El que se dedica a la poesía en Chile sabe que tendrá antes de los cincuenta años que asistir a muchos entierros. Sabe también que tendrá que aguantar una marea sin fin de antologadores, dealers , de sableadores traducidos a todas las lenguas eslavas, de expertos en perder pensiones alimenticias y variados exhumadores de cadáveres. Donde hay dinero suele haber al lado miseria. Donde hay prestigio suele haber deformes. El joven que escribió a los diecisiete años un verso que conmovió a sus tías o a sus compañeras de curso se ve a sí mismo envejecer sin poder repetir el milagro. Tiende a pensar entonces que el milagro no existe.
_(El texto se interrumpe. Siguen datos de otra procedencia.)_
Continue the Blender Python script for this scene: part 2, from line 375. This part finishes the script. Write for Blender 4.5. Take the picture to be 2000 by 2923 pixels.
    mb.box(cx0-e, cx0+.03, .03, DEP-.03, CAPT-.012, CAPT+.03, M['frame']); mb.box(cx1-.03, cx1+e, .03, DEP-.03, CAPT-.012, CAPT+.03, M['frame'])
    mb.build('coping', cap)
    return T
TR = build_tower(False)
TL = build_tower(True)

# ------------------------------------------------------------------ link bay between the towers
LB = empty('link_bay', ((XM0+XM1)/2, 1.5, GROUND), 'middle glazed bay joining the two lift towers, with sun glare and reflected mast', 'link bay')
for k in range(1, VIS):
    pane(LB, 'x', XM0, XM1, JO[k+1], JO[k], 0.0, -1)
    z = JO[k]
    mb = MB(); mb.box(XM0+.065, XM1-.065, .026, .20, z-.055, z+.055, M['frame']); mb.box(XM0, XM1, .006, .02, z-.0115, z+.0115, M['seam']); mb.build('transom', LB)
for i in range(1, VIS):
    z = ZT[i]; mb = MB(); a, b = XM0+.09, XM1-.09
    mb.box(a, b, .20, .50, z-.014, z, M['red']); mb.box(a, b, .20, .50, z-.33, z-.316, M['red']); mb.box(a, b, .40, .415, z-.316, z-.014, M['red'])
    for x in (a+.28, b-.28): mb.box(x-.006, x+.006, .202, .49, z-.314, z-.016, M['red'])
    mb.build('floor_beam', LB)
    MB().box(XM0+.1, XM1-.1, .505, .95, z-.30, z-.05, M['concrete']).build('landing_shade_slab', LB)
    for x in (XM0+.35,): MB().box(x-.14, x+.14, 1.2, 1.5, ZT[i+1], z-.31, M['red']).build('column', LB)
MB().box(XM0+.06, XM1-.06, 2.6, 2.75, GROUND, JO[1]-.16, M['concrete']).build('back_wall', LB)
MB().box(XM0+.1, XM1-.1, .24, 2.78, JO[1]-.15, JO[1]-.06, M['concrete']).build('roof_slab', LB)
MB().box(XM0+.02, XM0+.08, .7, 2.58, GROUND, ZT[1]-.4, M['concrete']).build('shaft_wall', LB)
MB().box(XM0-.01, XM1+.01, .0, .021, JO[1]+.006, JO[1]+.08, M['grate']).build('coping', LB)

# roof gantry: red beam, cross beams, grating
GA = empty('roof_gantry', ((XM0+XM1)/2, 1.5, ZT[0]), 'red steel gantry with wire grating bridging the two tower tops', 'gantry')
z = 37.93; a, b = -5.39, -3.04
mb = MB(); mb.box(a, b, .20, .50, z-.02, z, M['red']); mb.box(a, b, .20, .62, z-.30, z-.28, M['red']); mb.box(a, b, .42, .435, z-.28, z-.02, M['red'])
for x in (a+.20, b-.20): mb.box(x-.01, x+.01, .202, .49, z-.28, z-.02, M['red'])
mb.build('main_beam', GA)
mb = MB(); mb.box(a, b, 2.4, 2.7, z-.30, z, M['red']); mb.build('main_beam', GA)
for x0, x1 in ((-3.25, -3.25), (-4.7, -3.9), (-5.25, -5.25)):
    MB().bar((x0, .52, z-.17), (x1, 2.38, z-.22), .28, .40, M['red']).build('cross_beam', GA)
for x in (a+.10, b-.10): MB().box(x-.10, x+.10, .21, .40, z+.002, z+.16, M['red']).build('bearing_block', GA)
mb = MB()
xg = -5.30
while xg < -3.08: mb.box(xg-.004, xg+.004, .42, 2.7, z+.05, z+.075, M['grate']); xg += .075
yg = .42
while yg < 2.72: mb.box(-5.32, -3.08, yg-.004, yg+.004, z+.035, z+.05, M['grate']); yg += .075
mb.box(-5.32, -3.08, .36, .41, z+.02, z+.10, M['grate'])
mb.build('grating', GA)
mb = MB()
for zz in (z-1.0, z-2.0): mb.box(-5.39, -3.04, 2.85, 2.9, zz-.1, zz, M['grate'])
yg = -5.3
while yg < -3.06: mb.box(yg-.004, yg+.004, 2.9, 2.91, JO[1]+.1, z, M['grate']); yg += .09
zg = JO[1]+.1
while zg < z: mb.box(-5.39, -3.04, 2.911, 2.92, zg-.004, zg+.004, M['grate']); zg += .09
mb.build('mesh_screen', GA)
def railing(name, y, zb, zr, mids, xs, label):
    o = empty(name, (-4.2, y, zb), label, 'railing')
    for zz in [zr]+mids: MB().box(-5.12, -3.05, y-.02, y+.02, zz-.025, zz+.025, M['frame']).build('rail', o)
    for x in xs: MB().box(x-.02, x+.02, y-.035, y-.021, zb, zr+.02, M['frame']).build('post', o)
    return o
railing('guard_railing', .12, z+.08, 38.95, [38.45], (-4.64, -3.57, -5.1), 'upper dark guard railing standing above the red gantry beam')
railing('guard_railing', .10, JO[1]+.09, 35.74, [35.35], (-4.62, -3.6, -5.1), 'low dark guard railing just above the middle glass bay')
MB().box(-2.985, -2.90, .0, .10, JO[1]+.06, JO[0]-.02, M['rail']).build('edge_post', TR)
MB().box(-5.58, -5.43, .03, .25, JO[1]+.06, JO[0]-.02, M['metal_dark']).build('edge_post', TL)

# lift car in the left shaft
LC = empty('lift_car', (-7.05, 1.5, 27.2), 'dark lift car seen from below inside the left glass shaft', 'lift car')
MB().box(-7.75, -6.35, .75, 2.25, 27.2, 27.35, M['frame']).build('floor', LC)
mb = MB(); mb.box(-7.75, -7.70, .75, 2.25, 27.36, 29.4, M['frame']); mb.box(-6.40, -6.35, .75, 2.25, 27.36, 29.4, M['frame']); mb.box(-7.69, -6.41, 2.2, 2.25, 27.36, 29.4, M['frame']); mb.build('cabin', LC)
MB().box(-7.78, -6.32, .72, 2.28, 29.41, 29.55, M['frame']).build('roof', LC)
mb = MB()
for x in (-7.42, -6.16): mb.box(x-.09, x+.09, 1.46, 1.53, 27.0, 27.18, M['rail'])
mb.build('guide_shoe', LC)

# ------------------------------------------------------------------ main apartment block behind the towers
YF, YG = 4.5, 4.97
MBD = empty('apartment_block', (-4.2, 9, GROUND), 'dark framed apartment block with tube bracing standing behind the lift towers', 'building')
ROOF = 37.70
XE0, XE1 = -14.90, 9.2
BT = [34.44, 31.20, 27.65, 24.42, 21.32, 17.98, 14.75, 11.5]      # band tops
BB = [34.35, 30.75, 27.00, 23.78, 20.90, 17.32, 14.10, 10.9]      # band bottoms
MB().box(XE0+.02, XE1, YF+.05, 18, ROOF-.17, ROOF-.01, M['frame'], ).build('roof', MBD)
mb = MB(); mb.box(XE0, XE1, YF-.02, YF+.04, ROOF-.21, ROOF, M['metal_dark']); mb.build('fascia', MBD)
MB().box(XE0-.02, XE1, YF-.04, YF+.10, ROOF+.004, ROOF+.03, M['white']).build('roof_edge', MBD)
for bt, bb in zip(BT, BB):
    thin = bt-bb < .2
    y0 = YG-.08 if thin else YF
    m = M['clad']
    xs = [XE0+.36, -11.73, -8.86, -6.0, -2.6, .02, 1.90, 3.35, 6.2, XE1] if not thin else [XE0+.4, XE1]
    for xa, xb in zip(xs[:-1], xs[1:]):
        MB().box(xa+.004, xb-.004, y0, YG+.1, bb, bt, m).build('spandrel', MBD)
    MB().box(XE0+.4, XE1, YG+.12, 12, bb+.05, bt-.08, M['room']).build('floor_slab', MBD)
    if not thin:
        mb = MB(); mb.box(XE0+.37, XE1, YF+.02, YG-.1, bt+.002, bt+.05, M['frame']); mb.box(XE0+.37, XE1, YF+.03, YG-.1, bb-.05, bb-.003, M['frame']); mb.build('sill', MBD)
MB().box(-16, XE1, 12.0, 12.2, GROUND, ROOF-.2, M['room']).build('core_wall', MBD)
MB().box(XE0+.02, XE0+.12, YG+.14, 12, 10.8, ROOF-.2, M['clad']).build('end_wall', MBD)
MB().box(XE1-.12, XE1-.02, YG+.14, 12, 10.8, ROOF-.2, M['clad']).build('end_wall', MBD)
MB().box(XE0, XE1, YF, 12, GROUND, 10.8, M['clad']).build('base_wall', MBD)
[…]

No hay cifras de venta, no hay premios (en la poesía los premios se consiguen tanto como se ganan), que zanje el debate. A los 100 años Nicanor Parra sigue sin poder dormirse en los laureles, alerta como a los veinte años de ese, de ese otro, y el de más allá.
¿Quién es poeta, quién no? Es la pregunta que se hacen los poetas cuando se juntan. Su gracia y su desgracia reside justamente en eso, en que importa más ahí aún Ser que Hacer. Es quizás también el secreto de por qué la anónima Lucila Godoy Alcayaga y el anónimo Neftalí Reyes escogieron la poesía para desembarcar en Santiago. Se rebelaron contra la obligación de hacer, impuesta a su clase, y le probaron a la autodenominada aristocracia de entonces que ellos también podían jugar en la más aristocratizante de las artes: la poesía. Se encontraron con un país que cuando habla canturrea sin saberlo, que escribe como los niños se ponen la ropa de los papás cuando estos se van. En esa provincia perdida que se hacía llamar Reyno en la colonia, ellos llegaron a reinar. La república de las letras chilena fue por su culpa a la vez proletaria y feudal.
¿Sigue siendo así? ¿Se volverá la poesía, como en Estados Unidos, un subproducto de la academia?, ¿se volverá la poesía ella también "profesional"?, ¿matará la poesía chilena el peso de esa tradición? Claudio Bertoni presenta una antología de poemas en una terraza llena a rebosar de gente. Mira como un niño en una pastelería las caras que le piden firmar. Mi vecino de oficina Raúl Zurita viaja a la India tres días para luego recibir un doctorado honoris causa en Alicante. Su poesía lleva treinta años ganándole a todas las sospechas de los humillados y ofendidos, logrando habitar al lector casi tanto como habita al propio Zurita.
Son los consagrados, son los innegables, pero tengo suficiente memoria para saber que no siempre fue así. Cuando en pocos años murieron Lihn, Teillier y Anguita no había nadie que no temiera que se había acabado el juego. Con otros jugadores, y otras reglas, el juego sigue. La poesía muere en cada entierro de un poeta que muere sin isapre, sin amigos, o con demasiados amigos que no saben qué hacer frente a la indiferencia de los que piensan en todas las cosas útiles a las que podría haber dedicado su tiempo el moribundo en vez de quitarle al abismo versos. La poesía muere con ellos, muere de verdad, y muere para siempre, pero de alguna manera siempre inesperada, siempre esperable, resucita.